Thanks May!!! He's so cool but so very spirited. Never wanted to squash that but at times it was a LOT to handle. It thought it was a perfect analogy for him as well!

Kenya G. Johnson said...

Great post Gina. These back to school mornings feel like Déjà Vu though - or Ground Hog day. Did you brush your teeth, did you wash your face? No you didn't. Did you put deoderant on ......... on so on.....

Gina said...

Thanks, Kenya. That's exactly how it feels, right? I had the same conversation pre-school with Matt for years. Over and over again. He better do all those things now or no one will talk to him.

Gina said...

Chloe Jeffreys has left a new comment on your post "Groundhog Day, The Movie And What I Learned From M...":

I'm also the mom of grown children (21 and 23) and I understood every word you wrote. I've learned so much from my children--including plenty of stuff I didn't want to learn--but I know I'm better for all of it.

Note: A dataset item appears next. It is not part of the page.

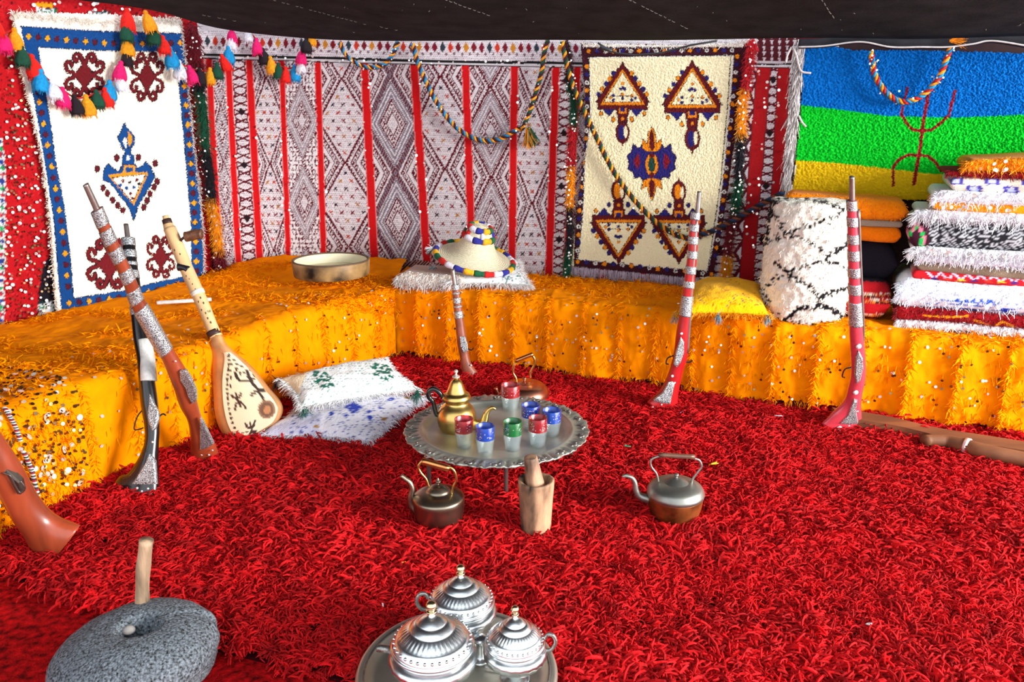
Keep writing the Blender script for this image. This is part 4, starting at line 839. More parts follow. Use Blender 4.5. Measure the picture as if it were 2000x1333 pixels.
def gun(label, P0, Pe, wood, barrel, stock, bands, plates=(), rivets=(), guard=None, hammer=None, butt_v=None, wlabel=None, flatbutt=.35, ramrod=None, st_top=None, bandadd=1.0, wl=None):
    pl = lean_plane(P0, Pe); root = thing('musket', label, 'musket', P0, 'old muskets leaning on the benches')
    vmax = max(s[1] for s in stock)
    T0 = max(q_[2] for q_ in stock if q_[1] < vmax-60)*.85; hv = catmull(stock, 8); hv = hv[np.argsort(hv[:, 1])]; fl = (hv[:, 1], np.minimum(.88, T0/hv[:, 2]))
    V, F = loft(barrel, pl, flat=1.0, n=12); put('barrel', V, F, M_STEEL(), root, label='plain steel muzzle')
    V, F = loft(stock, pl, flat=fl, n=18, step=3); put('stock', V, F, wood, root, label=wl)
    for v0, v1 in bands:
        V, F = loft(stock, pl, v0, v1, add=bandadd, flat=.95, n=18, step=2); put('band', V, F, M_SILVER(), root, label='embossed silver band')
    for p in plates:
        v = np.mean([q[1] for q in p]); hw = np.interp(v, [s[1] for s in stock], [s[2] for s in stock]); f_ = np.interp(v, *fl)
        mp_ = float(mpp(onplane(np.array(p[0][0]*1.), np.array(v), *pl))); V, F = plate(p, pl, hw*mp_*f_*1.12, .002); put('inlay', V, F, M_SILVER(), root, smooth=False, label='embossed silver inlay plate')
    for u, v, r in rivets:
        hw = np.interp(v, [s[1] for s in stock], [s[2] for s in stock]); f_ = np.interp(v, *fl); mp_ = float(mpp(onplane(np.array(u*1.), np.array(v*1.), *pl))); V, F = rivet(u, v, r, pl, hw*mp_*f_*1.0); put('rivet', V, F, mat('polished_stud', (240, 236, 236), rough=.3, metal=.35, var=.02), root, label='round bright stud')
    if guard: V, F = pxtube(guard, pl, 1.3); put('trigger_guard', V, F, mat('black_iron', (40, 36, 36), rough=.5, metal=.5), root, label='bent wire trigger guard')
    if hammer: V, F = pxtube(hammer, pl, 1.6); put('hammer', V, F, mat('black_iron', (40, 36, 36)), root, label='curled iron cock')
    if ramrod: V, F = pxtube(ramrod[0], pl, ramrod[1], lift=ramrod[2]); put('side_barrel', V, F, M_STEEL(), root, label='long grey steel barrel beside the stock')
    return root, pl
# black musket (behind the brown one)
gun('black musket with silver bands and white wrap, standing crossed behind the reddish-brown one', Z(266, 955, .035), Z(285, 693, .49), M_BLACKWOOD(), [(246, 438, 4.5), (250, 468, 5)],
    [(250, 466, 12), (256, 520, 12), (262, 560, 12), (268, 610, 12), (274, 660, 13), (282, 700, 14), (287, 745, 15), (292, 790, 16), (297, 835, 14), (296, 865, 13.5), (292, 890, 17), (286, 915, 24), (278, 940, 34), (270, 955, 46), (268, 962, 48)],
    [(466, 481), (490, 504), (513, 520), (530, 545), (600, 616)],
    plates=[[(292, 770), (301, 790), (309, 803), (310, 818), (303, 838), (297, 841), (290, 826), (288, 806), (291, 790)], [(292, 886), (303, 900), (306, 946), (280, 947), (258, 946), (270, 928), (284, 905)]],
    rivets=[(268, 954, 2.6), (289, 955, 2.6), (277, 960, 2.2), (298, 864, 2.6)], guard=[(279, 800), (268, 815), (262, 838), (272, 839), (280, 836)], hammer=[(310, 815), (318, 809), (324, 812)])
pl = lean_plane(Z(266, 955, .035), Z(285, 693, .49)); bk = [o for o in COL.objects if o.name == 'musket'][0]
V, F = loft([(281, 664, 13.6), (287, 700, 15), (290, 745, 16)], pl, flat=.95); put('wrap', V, F, mat('white_bone_sleeve', (214, 214, 208), rough=.4, var=.2, bump=.5, bs=120), bk, label='white and silver sleeve')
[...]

Posted by Chloe Jeffreys to Does Anyone Care What I Write? at September 1, 2012 6:50 PM

Gina said...

Hi Chle. Thanks for commenting. I'm just a few years behind you! I'm glad you get it. I, too, have learned many things I cared not to know but agree I'm much better for every single thing and every single minute. Thanks for stopping by!

Becca said...

This sounds great. This is very well written and inspirational for every parents.

Gina said...

Thanks for visiting, Becca! I thought most parents would relate.

christina said...

yep, i'm in the city craving suburban life! :D

Gina said...

We should house swap for a while to get our fix in!